Assim como Cristiane, quem navega no mundo virtual está vulnerável a ataques virtuais. Em alguns casos, a pressão pode ser tão grande ao ponto de levar a vítima a considerar a morte como uma forma de alívio para essa dor. Mas como ajudar vítimas de ataques on-line? A psicóloga especialista em luto do cemitério, crematório e funerária Morada da Paz, Beatriz Mendes, elege o acolhimento como ação mais adequada para ajudar as vítimas. “A palavra-chave é ‘acolher’, no lugar de ‘julgar'”, destaca.
Beatriz coloca que é importante compreender que o mundo virtual resume-se a uma parcela da nossa existência. “Assim, podemos abrir espaço para diálogo sobre isso no mundo real, com pessoas de confiança para que medidas sejam tomadas. É preciso contar com pessoas reais para a preservação da saúde mental, pois, muitas vezes, tomamos o virtual como representação da perfeição, o que se constitui um perigo”, ressalta.
Uma pesquisa da Royal Society for Public Health (RSPH), instituição de saúde pública do Reino Unido, em parceria com o Movimento de Saúde Jovem, indicou que as redes sociais podem trazer benefícios ou malefícios à saúde, dependendo de como são usadas. A mídia social tem sido descrita como mais viciante do que cigarros e álcool, e agora está tão arraigada à vida dos jovens que não é mais possível ignorá-la.
A psicóloga especialista em luto do Morada da Paz ratifica os resultados do estudo, ressaltando que a internet por si só não se mostra perigosa. No entanto, o modo como navegamos nela se revela a chave para pensarmos uma infinidade de questões.
Beatriz cita que a articulação com o ciberespaço modifica a experiência da nossa possibilidade de expressão, do alcance de reflexões. “Isso pode ter efeitos muito positivos. Porém, quando algumas pessoas atrelam a liberdade ao contexto de irresponsabilidade e falta de limites diante da existência do outro, da coletividade, vivenciamos fortes perigos”, diz.

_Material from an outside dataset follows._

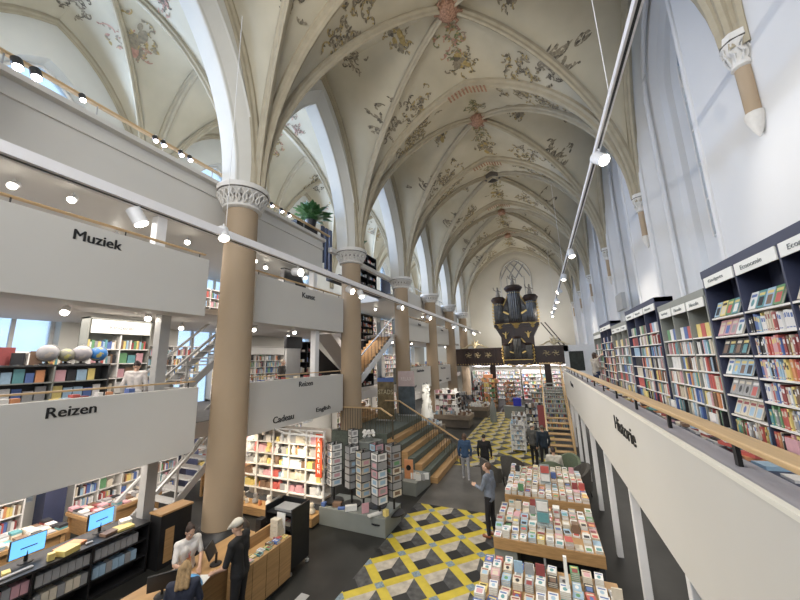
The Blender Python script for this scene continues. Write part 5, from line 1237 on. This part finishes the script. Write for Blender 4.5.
t = thing('black_cabinet', 'tall black cabinet panel with oak top behind the shop assistant', 'cabinet', (-8.35, 5.75, 0)); MB().box((-.4, -.42, 0), (.0, .3, 1.12)).build('body', M_BLACK, t); MB().box((-.42, -.44, 1.12), (.02, .32, 1.16)).build('top', M_WOOD, t); MB().box((.002, -.3, .1), (.006, -.1, .8)).build('oak_panel', M_WOOD, t)

# ---------------------------------------------------------------- armchairs, right stair, far displays
def armchair(x, y, rz, m, lab):
    t = thing('armchair', lab, 'armchair', (x, y, 0), rz, 'upholstered armchairs behind the third table')
    b = MB()
    n = 14   # curved tub back
    for i in range(n):
        a0 = -.25+PI*1.16*i/n; a1 = -.25+PI*1.16*(i+1)/n
        h0 = .62+.30*math.sin(max(0, min(PI, a0))); h1 = .62+.30*math.sin(max(0, min(PI, a1)))
        P = lambda a, r, z: (r*math.cos(a), r*math.sin(a), z)
        for (ra, rb) in ((.40, .30),):
            b.face([P(a0, .40, .16), P(a1, .40, .16), P(a1, .43, h1), P(a0, .43, h0)]); b.face([P(a1, .30, .16), P(a0, .30, .16), P(a0, .33, h0), P(a1, .33, h1)]); b.face([P(a0, .43, h0), P(a1, .43, h1), P(a1, .33, h1), P(a0, .33, h0)])
    b.build('backrest', m, t, smooth='all'); MB().lathe([(.05, .2), (.36, .22), (.37, .38), (.3, .44), (.02, .45)], n=18).build('seat', m, t, smooth=True)
    for sx in (-.25, .25):
        for sy in (-.25, .25): MB().tube([(sx, sy, .22), (sx*1.15, sy*1.15, 0)], .018, 6).build('leg', M_BLACK, t)
M_TUB = mat('charcoal upholstery', (.075, .07, .062), .9, var=.1, scale=20); M_TUG = mat('green upholstery', (.12, .15, .10), .9, var=.1, scale=20)
armchair(-1.35, 13.6, 2.9, M_TUB, 'charcoal tub armchair with its back to the viewer, left of the others')
armchair(-2.0, 12.9, 2.3, M_TUB, 'charcoal armchair at the left end of the third table')
armchair(.55, 13.9, -.4, M_TUG, 'green armchair below the oak stair'); armchair(.75, 13.0, -1.3, M_TUB, 'charcoal armchair beside the right gallery posts')
armchair(.0, 13.35, 3.1, M_TUG, 'green armchair of the seated person in white')
t = thing('side_table', 'small round table between the armchairs', 'table', (-.65, 13.5, 0)); MB().lathe([(.001, .44), (.35, .44), (.35, .47), (.001, .47)], n=20).build('top', M_WOOD, t); MB().lathe([(.2, 0), (.2, .02), (.03, .03), (.03, .44)], n=14).build('pedestal', M_BLACK, t)
t = thing('oak_stair', 'steep oak stair climbing to the far end of the right gallery', 'stair', (.5, 17.2, 0)); L, Hh = 4.6, 2.9; n = 15
for i in range(n): MB().box((-.5, L*i/n, Hh*(i+1)/n-.045), (.5, L*i/n+.33, Hh*(i+1)/n)).build('tread', M_OAKL if i < 7 else M_GREYG, t)
for s in (-1, 1):
    MB().bar((s*.53, 0, .1), (s*.53, L, Hh), .05, .26).build('stringer', M_WMET if s < 0 else M_OAKL, t)
    MB().bar((s*.55, 0, 1.0), (s*.55, L, Hh+.95), .06, .1).build('handrail', M_OAKL, t); MB().bar((s*.55, 0, 0), (s*.55, 0, 1.05), .06, .06).build('newel', M_WMET if s < 0 else M_OAKL, t)
    MB().bar((s*.55, L, Hh), (s*.55, L, Hh+1.1), .06, .06).build('newel', M_OAKL, t)
MB().bar((-.6, L, Hh+1.15), (.6, L, Hh+1.15), .06, .06).build('top_rail', M_OAKL, t)
for i in range(3): shelving('side_shelving', 'grey shelf of small books seen through the oak stair, %s' % ['nearest', 'middle', 'farthest'][i], .2+.3*i, 23.0+2.2*i, 0, 0, 1.9, 2.2, .35, 7, 3, M_GREYG, M_SHELFW, 'spine')
for i, (x, y, w, d, lab) in enumerate(((-6.35, 18.6, 1.8, 1.1, 'nearer'), (-5.9, 22.8, 2.6, 1.6, 'middle'), (-5.0, 27.0, 2.0, 1.8, 'farther'))):
    t = thing('display_table', 'brown display table heaped with white goods along the far mosaic, %s' % lab, 'display table', (x, y, 0), 0, 'far display tables')
    MB().box((-w/2, -d/2, .5), (w/2, d/2, .78)).build('top', mat('taupe board', (.20, .155, .11), .6), t); MB().box((-w/2+.1, -d/2+.1, 0), (w/2-.1, d/2-.1, .5)).build('base', mat('taupe board dark', (.10, .08, .06), .6), t)
    rg = random.Random(i)
    for q in range(60):
        a, c = rg.uniform(-w/2+.1, w/2-.1), rg.uniform(-d/2+.1, d/2-.1); s = rg.uniform(.08, .16); h = rg.uniform(.05, .38)*(1-abs(a)/w)
        far_box((x+a-s/2, y+c-s/2, .782), (x+a+s/2, y+c+s/2, .782+h), rg.choice(['white', 'white', 'grey', 'cream', 'brown', 'white', 'light blue']), rg.uniform(0, 1.5))
def tower(name, lab, x, y, w, h, m, cols, seed, n=70, cat='display tower'):
    t = thing(name, lab, cat, (x, y, 0)); b = MB()
    for sx in (-w/2, w/2):
        for sy in (-w/2, w/2): b.box((sx-.02, sy-.02, 0), (sx+.02, sy+.02, h))
    b.build('frame', m, t); b = MB()
    for q in range(6): b.box((-w/2, -w/2, .12+h*q/6), (w/2, w/2, .15+h*q/6))
    b.build('shelf', m, t); rg = random.Random(seed)
    for q in range(6):
        for c in range(5):
            for dd in range(2):
                s = rg.uniform(.08, .14); far_box((x-w/2+w*(c+.12)/5, y-w/2+.02+dd*w*.5, .152+h*q/6), (x-w/2+w*(c+.85)/5, y-w/2+.1+dd*w*.5, .152+h*q/6+rg.uniform(.4, .9)*h/6*.9), rg.choice(cols))
t = thing('paper_tree', 'tall white paper-covered display figure behind the broad steps', 'display', (-6.9, 20.2, 0)); b = MB(); rg = random.Random(8)
for q in range(130):
    z = rg.uniform(.1, 2.9); r = (.52-.16*z)*rg.uniform(.6, 1) if z < 2.3 else .16; a = rg.uniform(0, 6.3); x, y = r*math.cos(a), r*math.sin(a); s = .11
    b.face([(x-s, y, z-s), (x+s, y+rg.uniform(-s, s), z-s*.7), (x+s, y+rg.uniform(-s, s), z+s), (x-s, y, z+s*.7)])
b.lathe([(.42, .05), (.4, 1.0), (.2, 2.1), (.12, 2.9), (.01, 3.0)], n=12); b.build('paper_leaves', M_BK['white'], t)
light('display_light', 'SPOT', (-6.2, 18.8, 4.2), 380, (1, .95, .82), None, (-6.9, 20.2, 1.3), None, 50, .1)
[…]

Crianças e adolescentes estão mais vulneráveis
Estabelecer filtros e transitar de maneira saudável nas redes não se revela fácil para os adultos; para crianças e adolescentes, isso é ainda mais desafiador. Segundo o Instituto de Pesquisa Ipsos, o Brasil é o 2º país com mais casos de cyberbullying contra crianças e adolescentes. Em Natal, o estudante Lucas Santos, de 16 anos, tirou a própria vida, em agosto deste ano, após ser vítima de comentários homofóbicos nas redes sociais.
Ele era filho da cantora Walkyria Santos, a qual revelou que o jovem vinha sofrendo ataques nas redes sociais após publicar um vídeo no TikTok. Em vídeo publicado em uma rede social que ganhou destaque midiático, Walkyria lamentou o “ódio destilado na internet” e disse que precisava deixar um sinal de alerta para outras famílias.
O Rio Grande do Norte sancionou, em setembro, uma lei para a inclusão de medidas de conscientização, prevenção e combate à depressão, à automutilação e ao suicídio. A lei, denominada Lucas Santos, tem como foco também combater o cyberbullying entre os jovens.
Cancelamento
Manter uma conta ativa nas redes sociais pode ser tóxico, uma vez que, eventualmente, a cultura do cancelamento e os “haters” também frequentam o ambiente virtual. Figuras públicas são constantemente alvos daqueles que propagam ódio na internet.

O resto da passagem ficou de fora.